Kekuatan Sebuah Asumsi Publik

Dalam sebuah komunitas masyarakat, biasanya akan muncul asumsi-asumsi yang akan membawa pemikiran seseorang dalam komunitas itu menjadi ikut mempercayai dan melaksanakan asumsi tersebut.

Para penjual produk kosmetik di Asia Tenggara kebanyakan menjual melalui pendekatan persuasif, dengan menampilkan bahwa wanita yang cantik adalah orang dengan tubuh yang langsing dan kulit yang putih bersih, dan pria yang tampan adalah yang berbadan kekar dan berhidung mancung. Namun di sebagian Afrika, asumsi yang berkembang adalah, wanita yang cantik adalah yang betubuh besar, karena di Afrika wanita gemuk dianggap sehat, memiliki makanan yang baik, dan pria yang gemuk dianggap berkecukupan. Istri yang gemuk juga merupakan pertanda bahwa sang suami memperhatikan wanita itu.

Di sebagian besar wilayah di dunia, kematian membawa suatu kesedihan yang mendalam. Sedangkan di beberapa tempat, termasuk di sebagian Indonesia, kematian merupakan kegembiraan besar, karena yang meinggal sudah pergi ke alam yang lebih baik, sehingga masyarakat merayakan kematian ini ke dalam suatu pesta yang besar dan meriah.

Tidak ada yang salah dengan asumsi-asumsi tersebut. Namun, kadang pengetahuan mengenai asumsi tersebut diejawantahkan ke dalam dua kubu, yaitu "benar" dan "salah", sehingga memunculkan adanya pertentangan satu dengan yang lain. Ketika kita tidak melakukan asumsi itu, kita bisa dicap bersalah. Parahnya, kadang hal ini sering dimanfaatkan oleh orang untuk mencari keuntungan pribadi. Misalnya, dalam dunia berpolitik, membuat seseorang menjadi benar atau salah di mata masyarakat melalui media massa sering dilakukan untuk mencapai suatu tujuan kekuasaan.

Dalam dunia ekonomi, asumsi bisa digunakan untuk menjual suatu produk dengan keras, dan juga bisa digunakan untuk menjatuhkan kompetitor. Misalnya saja, asumsi cantik putih tadi membuat orang berbondong-bondong ke salon kecantikan berbiaya mahal dan melakukan operasi yang mahal agar dapat terlihat langsing.

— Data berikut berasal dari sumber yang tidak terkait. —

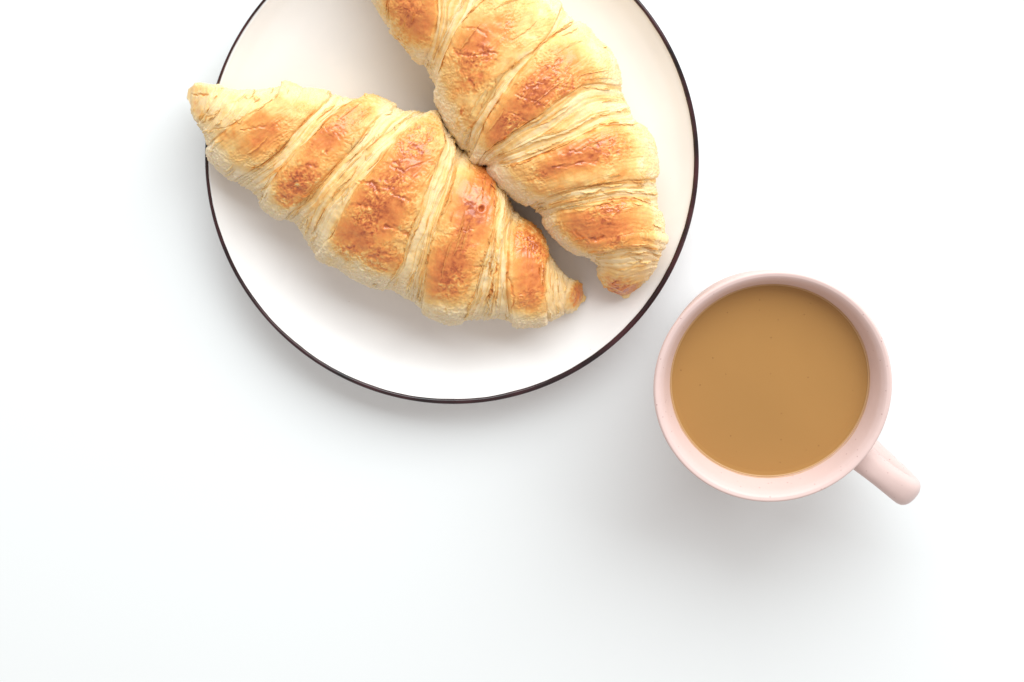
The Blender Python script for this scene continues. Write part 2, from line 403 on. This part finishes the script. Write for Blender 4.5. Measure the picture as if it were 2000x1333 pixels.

Dalam dunia penegakan hukum di Indonesia, yang saya lihat adalah bahwa jika seseorang menjadi tersangka itu sudah dicap bersalah, meskipun pada akhirnya tidak terbukti bersalah. Bahkan, tidak terbukti bersalah pun bisa memunculkan asumsi bahwa ketika menjadi tersangka dia mungkin berkonspirasi dengan aparat penegak hukum. Padahal, belum tentu juga hal itu terjadi, namun karena sudah ada asumsi tersebut, sebagian besar masyarakat akan menilai hal itu ke arah yang tidak baik.

Dalam tatanan sosial budaya, orang di dalam suatu masyarakat yang tidak melakukan adat kebiasaan suku bisa dianggap bersalah, dan kadang membuat seseorang dikucilkan.

Asumsi publik adalah alat yang bisa menyejahterakan, namun juga bisa menjadi senjata yang sangat mematikan. Berhati-hatilah menggunakannya!